The blogosphere has pretty much worn out the income inequality angle today. Most of the talk has focused on Gabriel Sherman’s New York Magazine piece about Wall Street high flyers lamenting their current circumstances.
The sentiments that the newly disenfranchised master of the universe expressed in Sherman’s article were clearly over the top. They made for great blog excerpts and an easy means of getting on the side of the American working man. But the whole exercise recalled a thought that I picked up from the Curious Capitalist a few months ago.
Justin Fox had put forth an intriguing idea about the real threat to America’s super-wealthy. I picked it up and did a post around it. Here is a piece of that post that includes the central part of Fox’s thoughts:
There was an excellent post at the Curious Capitalist a couple of days ago. Justin Fox cited an article that appeared in Fortune a few years ago. The gist of the author’s argument is that the lower portion of the upper 1% of income earners are envious of the success of the top of that tier. In many cases they were educated together and through luck or skill some have gone on to accumulate significant riches while others have not. Here is a glimpse of the author’s proposal:
Here’s my outlandish theory: that economic resentment at the bottom of the top 1 percent of America’s income distribution is the new wild card in public life. Ordinary workers won’t rise up against ultras because they take it as given that “the rich get richer.”
But the hopes and dreams of today’s educated class are based on the idea that market capitalism is a meritocracy. The unreachable success of the superrich shreds those dreams.
“I’ve seen it in my research,” says pollster Doug Schoen, who counsels Michael Bloomberg and Hillary Clinton, among others. “If you look at the lower part of the upper class or the upper part of the upper middle class, there’s a great deal of frustration. These are people who assumed that their hard work and conventional ’success’ would leave them with no worries. It’s the type of rumbling that could lead to political volatility.”
Justin Fox goes on to point out that the people in the lower 1% are by and large the policy makers now in charge in the Obama administration. Fox expects that we may see more assaults on the incomes of the rich over the next few years. He suggests that the income tax code is the likely tool.
So far, it looks as if Justin was pretty prescient. I don’t know if he foresaw the TARP compensation limitations but that is probably beside the point. The seeming reluctance of the government to let any bank out of the deal right away makes some sense if you look at it through this prism. The thesis might also go a ways towards explaining why there has been relatively little push back from the right with regard to limiting executive salaries.

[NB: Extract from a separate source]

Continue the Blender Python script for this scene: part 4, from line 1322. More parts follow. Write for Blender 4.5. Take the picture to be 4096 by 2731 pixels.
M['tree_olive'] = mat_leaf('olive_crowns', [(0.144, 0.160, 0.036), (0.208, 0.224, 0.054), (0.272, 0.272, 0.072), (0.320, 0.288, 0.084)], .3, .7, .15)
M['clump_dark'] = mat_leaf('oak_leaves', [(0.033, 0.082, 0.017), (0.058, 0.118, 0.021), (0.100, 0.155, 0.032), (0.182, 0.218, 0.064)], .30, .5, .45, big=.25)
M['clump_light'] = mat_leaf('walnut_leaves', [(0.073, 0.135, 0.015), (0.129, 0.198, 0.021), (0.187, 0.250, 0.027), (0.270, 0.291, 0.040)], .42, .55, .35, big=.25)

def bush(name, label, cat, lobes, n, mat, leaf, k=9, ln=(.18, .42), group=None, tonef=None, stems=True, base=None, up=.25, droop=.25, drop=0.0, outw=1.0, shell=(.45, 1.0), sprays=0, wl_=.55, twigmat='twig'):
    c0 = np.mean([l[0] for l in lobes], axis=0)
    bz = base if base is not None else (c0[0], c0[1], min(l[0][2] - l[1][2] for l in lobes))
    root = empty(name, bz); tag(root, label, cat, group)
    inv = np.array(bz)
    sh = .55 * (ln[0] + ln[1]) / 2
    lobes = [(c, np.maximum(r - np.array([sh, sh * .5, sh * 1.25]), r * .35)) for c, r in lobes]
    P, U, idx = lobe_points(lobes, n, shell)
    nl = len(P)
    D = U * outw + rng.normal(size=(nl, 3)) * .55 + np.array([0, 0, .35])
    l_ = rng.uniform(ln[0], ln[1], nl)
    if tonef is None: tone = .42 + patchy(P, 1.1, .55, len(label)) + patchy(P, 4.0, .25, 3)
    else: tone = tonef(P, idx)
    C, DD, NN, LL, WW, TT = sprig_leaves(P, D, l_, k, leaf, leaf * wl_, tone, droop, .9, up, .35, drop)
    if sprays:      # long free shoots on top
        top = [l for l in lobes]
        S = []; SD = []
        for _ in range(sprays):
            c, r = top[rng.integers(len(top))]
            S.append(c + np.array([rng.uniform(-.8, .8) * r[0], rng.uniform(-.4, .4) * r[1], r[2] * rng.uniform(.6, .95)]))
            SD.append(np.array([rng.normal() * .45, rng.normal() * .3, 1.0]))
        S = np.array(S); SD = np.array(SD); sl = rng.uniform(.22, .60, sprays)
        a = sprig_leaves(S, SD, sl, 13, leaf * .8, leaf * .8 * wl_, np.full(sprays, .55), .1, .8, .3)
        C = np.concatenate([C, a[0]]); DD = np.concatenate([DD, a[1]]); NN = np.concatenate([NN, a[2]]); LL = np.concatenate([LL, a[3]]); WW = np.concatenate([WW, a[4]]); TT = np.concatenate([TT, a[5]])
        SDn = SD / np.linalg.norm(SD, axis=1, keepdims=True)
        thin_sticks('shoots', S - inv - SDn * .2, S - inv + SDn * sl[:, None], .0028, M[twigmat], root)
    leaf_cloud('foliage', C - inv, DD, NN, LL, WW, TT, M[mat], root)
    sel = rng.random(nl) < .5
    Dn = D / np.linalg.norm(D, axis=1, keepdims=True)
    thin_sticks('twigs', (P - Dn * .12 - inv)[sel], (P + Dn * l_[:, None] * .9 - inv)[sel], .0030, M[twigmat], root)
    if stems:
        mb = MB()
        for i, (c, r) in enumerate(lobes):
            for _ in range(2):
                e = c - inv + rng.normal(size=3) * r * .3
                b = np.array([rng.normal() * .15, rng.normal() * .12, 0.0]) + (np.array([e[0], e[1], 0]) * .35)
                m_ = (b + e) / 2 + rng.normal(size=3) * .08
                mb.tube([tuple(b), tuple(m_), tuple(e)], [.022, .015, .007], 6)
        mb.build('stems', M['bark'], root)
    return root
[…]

If there is something to this whole idea, then the Obama administration has been extremely lucky in terms of the economic environment it inherited. They pretty much have a free hand to do what they want to the rich with little prospect of any dissent from other classes. In fact, the more they punish, the more popular are their measures likely to be.
We will have to wait to see just how far the administration and congress go. In the meantime, those on the other side should definitely refrain from furnishing Gabriel Sherman any more gasoline to throw on the fire.